While the 1940s was the decade of Rosie the Riveter, the 1950s was the decade of the perfect housewife. This is what they taught me in school. During the war, women experienced a liberation unlike any they had known before, and when it ended, they went back to their homes whether they wanted to be there or not. I remember finding this challenging, but it was not the return to the home that bothered me. It was the limitation on women’s choices. It hurt me to think of so many women living short of their capacity to enrich this world with their minds, their hearts, and their creativity. It was difficult for me to read about, but I know it was even more difficult for women to live. In many ways, the American feminism of the 1960s and 70s was a reaction against the restrictions of the 1950s.

One of the goals of the feminist movement in the second half of the 20th century was to get women back into the public sphere. This is ongoing and extends beyond the United States. In Sweden, for example, there has been so much emphasis on women in the workplace that it is extremely difficult for a woman to stay at home with her own children. The pendulum has swung so far in the opposite direction that a vital choice has been all but eliminated. Even reducing a woman’s choice to a binary of being in the home or being out of it is extremely problematic. The question is not whether to remain at home or to enter the workforce, the question is how we can best be of service to those around us. As mothers—women who have the best interest of the rising generation at heart—where do we need to be, and what do we need to be involved with to fulfill that calling?

To me, Rosie the Riveter is a symbol of women choosing to serve their communities, develop bonds of sisterhood, and grow as individuals. Strikingly paired with the brutality and destruction of wartime is the unique unity that develops within communities unlike anything we see during times of peace. The women that Rosie the Riveter represents were not self-aggrandizing, rather they were responding to a desperate need in their countries and communities. Rosie is a symbol of selflessness, a phoenix rising from the ashes of war.
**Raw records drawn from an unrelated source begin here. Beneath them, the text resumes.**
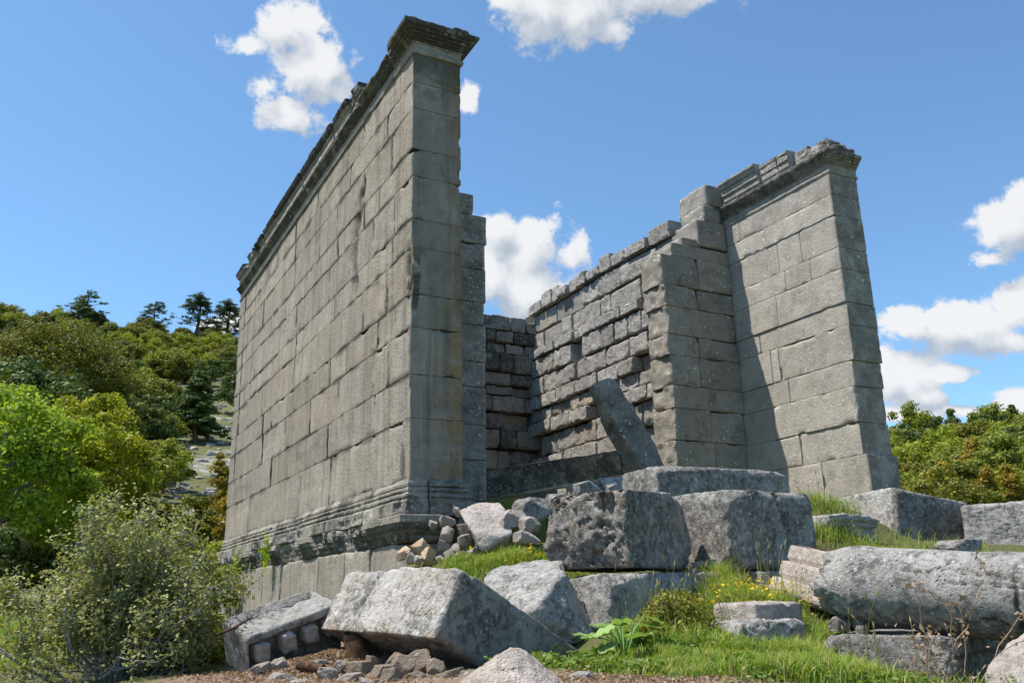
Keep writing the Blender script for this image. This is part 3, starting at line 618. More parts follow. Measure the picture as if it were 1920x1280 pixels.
for k, (x, y, z, a, b, c) in enumerate([(7.22, 2.98, 5.33, .72, .66, .56), (6.75, 3.0, 5.1, .5, .6, .2), (7.3, 3.0, 5.76, .5, .7, .34), (7.42, 3.12, 6.2, .46, .85, .46)]):
    V, Q = gbox((a, b, c), .045, .03, .02, 5, 960 + k, .1, 2.6); V = V + np.array([x, y, z]); e = V[:, 0] < x - a / 2 + .04
    mb.add(V, Q, np.stack([np.where(e, 1.2, 1.0), np.where(e, .05, .2), 0 * V[:, 0]], 1))
tpart(mb, 'door_jamb_top', M['dark2'])

# rough inner face of the far side wall and the rear wall
def roughwall(along, y0, y1, zt, seed, name, lab, cs=(.27, .54), ls=(.32, 1.05), base=-.5, warmp=.25, bright=1.0, dark=.1):
    mb = MB(); z = base; c = 0; rg = random.Random(seed)
    while z < zt - .1:
        h = min(rg.uniform(*cs), zt - z + .06); y = y0; k = 0; cp = rg.choice([-.05, .0, .05, .09]); cl = rg.uniform(.75, 1.3)
        while y < y1 - .05:
            l = min(rg.uniform(*ls) * cl, y1 - y)
            if y1 - y - l < .25: l = y1 - y
            last = z + h > zt - .02
            pr = (cp + rg.choice([-.03, .0, .0, .02, .03]) if rg.random() > .17 else rg.uniform(-.18, -.12)) if not last else rg.uniform(-.05, .06)
            hh = h * (rg.uniform(.7, 1.35) if last else 1)
            if last and rg.random() < .12: y += l; k += 1; continue
            rec = pr < -.1
            V, Q = gbox((.6, l - rg.uniform(.008, .04), hh * rg.uniform(.86, 1.0) - rg.uniform(.008, .03)), (.12, .034, .034), .010 if not rec else .006, .042 if not rec else .010, 5.5, seed + c * 37 + k, .06 if not rec else .03, 4.6, oct=6, g=.8, thr=(.62, .72))
            if not rec: V = fracture(V, (.6, l, hh), 9, seed + c * 37 + k, (.03, .16), .012)
            o = np.array([0.3 - pr, y + l / 2, z + hh / 2])
            V = V + o
            t = (bright * rg.uniform(.86, 1.16) * (.85 if rec else 1), .02 + dark * rg.random() * 2 * (not rec), (.8 if rg.random() < warmp else .08) if rec or rg.random() < .12 else .05)
            if along == 'y': W_ = V * np.array([1, 1, 1]) + np.array([X2 - .1, 0, 0])
            else: W_ = np.stack([V[:, 1], V[:, 0] + 10.35, V[:, 2]], 1); Q = Q[:, ::-1]
            mb.add(W_, Q, t); y += l; k += 1
        z += h; c += 1
    if along == 'y': V, Q = gbox((.5, y1 - y0 + .8, zt - base - .1), .8, .02, 0, 1, 1); V = V + np.array([X2 + .5, (y0 + y1) / 2 + .4, (zt + base) / 2])
    else: V, Q = gbox((y1 - y0 + .5, .4, zt - base + .9), .8, .02, 0, 1, 1); V = V + np.array([(y0 + y1) / 2 + .1, 10.80, (zt + base) / 2 - .6])
    mb.add(V, Q, (.3, .5, 0))
    return tpart(mb, name, M['rubble'], label=lab)
roughwall('y', 3.2, 10.5, 6.30, 1101, 'inner_wall_face', 'sunlit wall of rough irregular masonry seen through the doorway')
roughwall('x', .5, 7.7, 5.75, 1307, 'rear_wall', 'shaded rear wall of rough blocks at the end of the hall', ls=(.4, .9), dark=.35, bright=.72, warmp=.5)

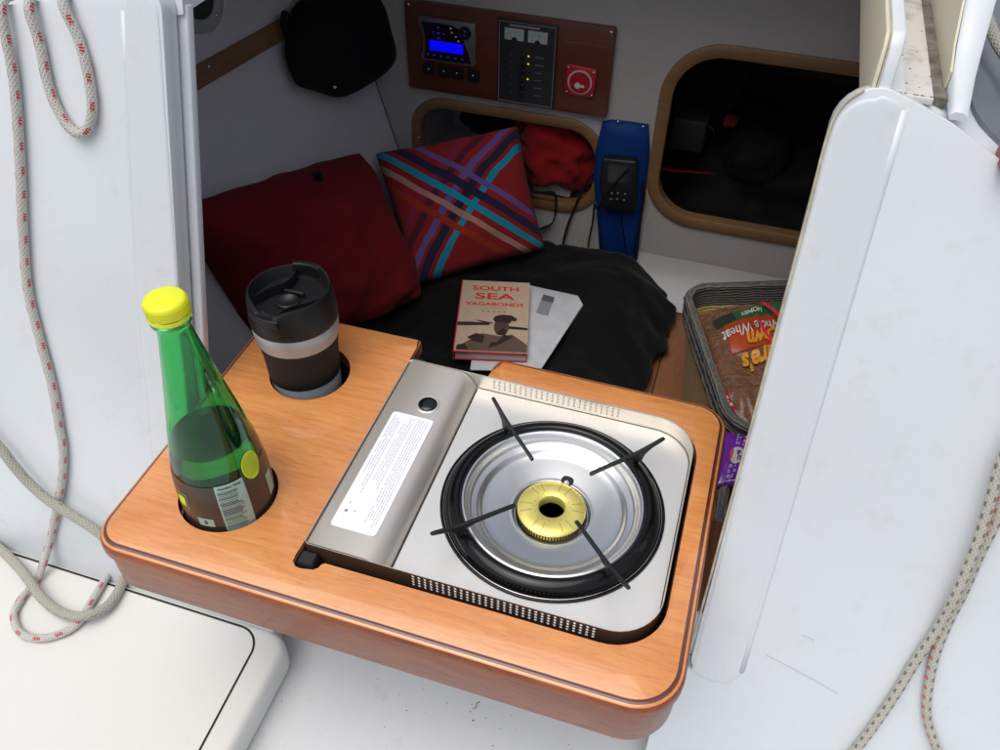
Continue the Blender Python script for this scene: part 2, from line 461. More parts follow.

She represents women who chose to develop as individuals to help those around them.

Like Rosie, we can do it! We can choose kindness, we can choose service, we can choose sacrifice, we can choose charity, and we can choose God. What we will find in the process is that these choices will lead to a greater sense of self and far more personal enrichment than choosing self could ever offer. This is the heart of maternal feminism. This is what Rosie taught me.